TMMOB Ziraat Mühendisleri Odası’nda yapılan açıklamaya Cumhuriyet Halk Partisi Adana Milletvekili Ayhan Barut, Gıda Mühendisleri Odası Adana Şube Başkanı Şehmus Alparslan, Adana Veteriner Hekimler Odası Başkanı Nihat Köse, Seyhan Ziraat Odası II. Başkanı Cahit İncefikir katıldı. Paydaş kurumlar adına konuşan Ziraat Mühendisleri Odası Adana Şube Başkanı Abdullah Doğan, Tarımda Milli Birlik Projesi adıyla gündeme gelen projeyle ilgili kısıtlı bilgi paylaşılmasına rağmen, yeni yapılanmanın sorunlar taşıdığını söyledi. Doğan şöyle konuştu:
“Geçtiğimiz yılın temmuz ayında Cumhurbaşkanlığı Teşkilatı Hakkında 1 Numaralı Cumhurbaşkanlığı Kararnamesiyle Gıda Tarım ve Hayvancılık Bakanlığı ile Orman ve Su İşleri Bakanlığı birleştirilerek Tarım ve Orman Bakanlığı kurulmuştu. Tarım ve Orman Bakanlığı birleşmenin sancılarını gideremeden, yapılanmanın ilk sonuçları henüz görülmeden yeni bir yapılanma girişimi gündeme gelmiştir. Tarımda Milli Birlik Projesi adıyla gündeme gelen yeni yapılanmaya ilişkin olarak kamuoyuna yansıyan bilgiler son derece kısıtlı olmakla birlikte, bu kısıtlı bilgiler dahi yeni yapılanma girişiminin Bakanlığın kendisinde olduğu kadar, ülkemizin kamu örgütlenmesinde de çok büyük tartışmalara yol açacağını gösteriyor. Tarım ve Orman Bakanlığı tarımsal üretimde her geçen gün artan sorunlara çözüm bulamazken, daha önce kamuoyuna iddialı bir şekilde açıklanan Milli Tarım Projesinin şimdilerde adı bile hatırlanmazken, tarımda yaşanan sorunların hiç birine çözüm getirmeyecek bu yeni girişimin çok daha önemli sorunlara yol açmasından kaygı duyuyoruz.
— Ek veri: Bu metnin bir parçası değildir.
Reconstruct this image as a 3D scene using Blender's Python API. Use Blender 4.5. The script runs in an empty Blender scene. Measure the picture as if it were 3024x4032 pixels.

‘ÜRETİM PLANI GERİDE BIRAKILMIŞ’
‘Tarımda Milli Birlik Projesi’nde üretim planın geride bırakıldığını belirten Doğan şöyle devam etti:
“Ülkemizin son yıllarda tarım alanında yaşadığı temel sorun üretimle ilgili iken, tarımda yıllardır yapılanların başarısızlığını itiraf edercesine ortaya koyan bu projede üretim geri planda bırakılmıştır. Sürecin ürün pazarlaması ile işlenmesine, yanı sıra dışsatımına yönelik aşamalarının yerli ve yabancı özel sektör ağırlıklı olarak yapılandırılması öngörülmektedir. Tarım ve Orman Bakanlığı, özellikle de taşra örgütlenmesi özel sektörün belirleyici olacağı bir holding yapısının destekçisi konumuna getirilmektedir. Tarımda Milli Birlik Projesinin temelini, ‘Yalın Sistem’ adı verilmiş piramit şeklinde bir yapı oluşturmaktadır. Dört katmanlı olarak tasarlanan piramidin en alt katmanında ‘çiftçiler’, ‘ormancılar’, ‘balıkçılar’ şeklinde sıralanan üreticiler, üzerindeki katmanda Milli Birlik Kooperatifi, üçüncü katmanında ise Semerat Holding, piramidin tepesinde ise Dünya Markası yer almaktadır. Yeni sistemde Bakanlığın merkezinde yer alan Genel Müdürlükler birleştirilerek Daire Başkanlığı haline gelirken, üreticilerin bir üst örgütlenmesi olarak sunulan Milli Birlik Kooperatifinin (MBK); Bakanlık taşra teşkilatı ile “Tarım Kredi Kooperatifinin konsolide edilerek on iki bölge müdürlüğünden ve bölge müdürlüklerinin de bölümlerden oluşması öngörülmektedir. Bakanlığın il müdürlüğü düzeyindeki örgütlenmesi şube müdürlüğü düzeyine indirgenirken, ilçe müdürlüğü örgütlenmesine ilişkin bir bilgiye rastlanmamaktadır. Bu yapılanma ile Bakanlık taşra teşkilatı ortadan kaldırılarak tasfiye edilmekte, Bakanlık karar merci olmaktan çıkarılıp temsili işlevsiz bir yapıya indirgenmektedir.”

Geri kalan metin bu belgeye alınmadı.